Exhibit 10.19

The Raw Shark Texts

Sometimes I’m easy. If you write a novel that quotes Murakami and Calvino, features an ethereal “conceptual shark” as an antagonist, and includes an underground world of people who explore unspace, well, I’m probably going to enjoy your book. If the last quarter of the book is more or less a retelling of Jaws, all the better. Steven Hall’s debut novel has all of these things and quite a bit more in a quick 450 pages. I might try to review it at length soon so I’ll keep my thoughts here brief.

I loved it.

Okay, less brief:

The plot – it probably won’t do any good to describe it to you. Not that it’s difficult to follow, exactly, just that its delightful oddity might seem over-the-top out of context.
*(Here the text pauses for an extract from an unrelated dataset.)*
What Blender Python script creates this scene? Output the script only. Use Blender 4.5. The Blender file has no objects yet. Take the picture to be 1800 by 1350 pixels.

Here goes: Eric Sanderson wakes up in his house without any memories. The prior Eric Sanderson has foreseen this occurrence and arranged for a series of notes, letters, and mementos to arrive. These are less than helpful since the prior Eric Sanderson doesn’t seem to remember much more than our Eric Sanderson because a conceptual shark–called a Ludovician–has been eating his memories. And it’s coming back.

You know, that old story.

It’s hard to express just how well the conceptual elements are handled. The shark isn’t a shark…but it’s totally a shark, peaking its fin above the floor of his consciousness and hunting Eric Sanderson down until it has eaten everything except his pointless human shell. Part of the beauty of the book–both as an object and as a concept–is that it visualizes its language-based terrors as pictures crafted out of words. It’s pretty incredible to see a novel–a thriller no less–so singularly focused on thought and language and culture that it’s impossible to describe the book without touching on how those elements form us as people.

As you might have noticed, it’s a highly original book. Still, it’s not always perfect. The language seems to erode as the pages go on, possible because the author (like this reader) might have preferred to spend the entire book in his dark, theoretical underworld rather than pushing the plot toward the Jaws reenactment. Also, the ending seems to want us to question the reliability of the narrator, but of course every reader is already doing that given his condition. The thing is, most if not all readers will decide that they don’t care if he’s crazy as we’re people looking for a good story not detectives trying to find what’s real in a world of impossibility. It’s more fun to believe in the shark than it is to doubt it, and risking our faith for a wink seems pointless if not disrespectful.